A second question which arises is why the marker in my mind is a wet marker. Either because I have imagined it, or summoned it from half-forgotten memory, the marker that gives me a sense of the location of my vision is a bog. Other wet markers might be a fen or a marsh or a puddle or a lake or a mere or a cwm or a pond or a duckpond or even the vast and roaring sea. I will not even begin to catalogue the multitude of unwet markers, or dry markers if you will, which could have served equally well. On the other side of the bog there might be, for example, the remains of an ancient burial mound, or an abandoned cow byre, or something base and brickish. Dammit, I am in danger of beginning the catalogue I said I would not list. So I shall cease while I yet have my wits about me. The point is that my focus all along was on the bog, the bog.
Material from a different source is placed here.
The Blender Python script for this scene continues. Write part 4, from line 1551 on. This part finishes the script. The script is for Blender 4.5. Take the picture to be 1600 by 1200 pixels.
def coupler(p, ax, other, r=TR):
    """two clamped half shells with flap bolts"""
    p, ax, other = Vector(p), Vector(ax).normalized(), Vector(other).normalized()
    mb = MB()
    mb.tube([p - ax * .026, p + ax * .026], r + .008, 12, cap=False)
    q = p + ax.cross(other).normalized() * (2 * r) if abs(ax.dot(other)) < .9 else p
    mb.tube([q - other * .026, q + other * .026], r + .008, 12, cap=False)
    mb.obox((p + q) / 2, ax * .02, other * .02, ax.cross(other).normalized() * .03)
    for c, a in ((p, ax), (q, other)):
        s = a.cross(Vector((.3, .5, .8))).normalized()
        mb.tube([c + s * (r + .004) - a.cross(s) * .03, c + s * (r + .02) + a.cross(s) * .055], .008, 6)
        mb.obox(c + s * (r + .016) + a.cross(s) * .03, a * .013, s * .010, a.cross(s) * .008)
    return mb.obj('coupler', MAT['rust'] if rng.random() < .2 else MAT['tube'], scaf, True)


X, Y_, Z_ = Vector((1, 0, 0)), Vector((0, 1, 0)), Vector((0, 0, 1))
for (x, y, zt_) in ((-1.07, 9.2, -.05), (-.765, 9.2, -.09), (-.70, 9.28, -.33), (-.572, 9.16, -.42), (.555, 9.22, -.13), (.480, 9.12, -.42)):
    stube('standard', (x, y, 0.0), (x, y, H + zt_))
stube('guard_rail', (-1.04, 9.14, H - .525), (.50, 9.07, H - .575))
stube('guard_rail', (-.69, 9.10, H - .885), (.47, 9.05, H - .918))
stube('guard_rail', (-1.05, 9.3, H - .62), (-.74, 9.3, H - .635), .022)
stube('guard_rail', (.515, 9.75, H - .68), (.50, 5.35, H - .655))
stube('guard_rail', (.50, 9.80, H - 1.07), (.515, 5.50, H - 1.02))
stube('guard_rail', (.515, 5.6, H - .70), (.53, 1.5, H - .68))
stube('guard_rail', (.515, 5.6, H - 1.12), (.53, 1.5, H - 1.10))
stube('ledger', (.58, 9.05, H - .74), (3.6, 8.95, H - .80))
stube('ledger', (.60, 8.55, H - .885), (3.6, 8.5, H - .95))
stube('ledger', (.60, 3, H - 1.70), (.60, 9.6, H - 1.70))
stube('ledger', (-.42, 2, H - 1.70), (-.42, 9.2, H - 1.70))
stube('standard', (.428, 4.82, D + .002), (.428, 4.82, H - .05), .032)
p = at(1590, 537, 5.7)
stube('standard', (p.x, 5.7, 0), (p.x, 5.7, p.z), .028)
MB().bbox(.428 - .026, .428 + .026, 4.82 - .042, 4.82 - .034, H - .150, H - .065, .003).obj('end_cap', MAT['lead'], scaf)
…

So there is the dog and the bog, but what of the third element? I have been silent so far on the bramble patch. That too, of course, could be more specifically defined, had I the gumption. After all, there are many different types of bramble patches, possibly as many as types of small dog, or wet markers. Of thorny foliage there is a huge variety. Again, in the purview of my vision, the bramble patch was at best a generic bramble patch. I can give no specific details. In any event, what was clear was that it was the focus of the dog's yapping, either in and of itself or because of something that lurked within it.
It is this last point that leads us, perhaps, to the significance of my vision and to the form it took, and to that part of it upon which I sought to educate myself and those parts which I was happy to leave blurry and beclouded and phantom. It is quite obvious that the nub of the vision is the object of the yapping of the dog. That may be in plain, if blurred, sight—the bramble patch itself in all its pointy brambliness—or it may be hidden, occult, concealed within the brambles. If I am to have any understanding of my vision, and of what it means, then surely that should be my focus. Yet I shy away from it, and instead turn my attention to the scarcely relevant bog, the wet marker. It commands my attention, so much so that I consult reference materials to ascertain if it is indeed a bog, or might possibly be a fen. I show no such compelling interest in the dog, nor in the bramble patch.
While the vision is yet imprinted upon my brain, I ought to revisit it, to winnow from it further and better particulars of its secrets. If I delay, the vision will fade, and I will have learned nothing from it save for the basic distinction between a bog and a fen. Perhaps that is enough, at least for today.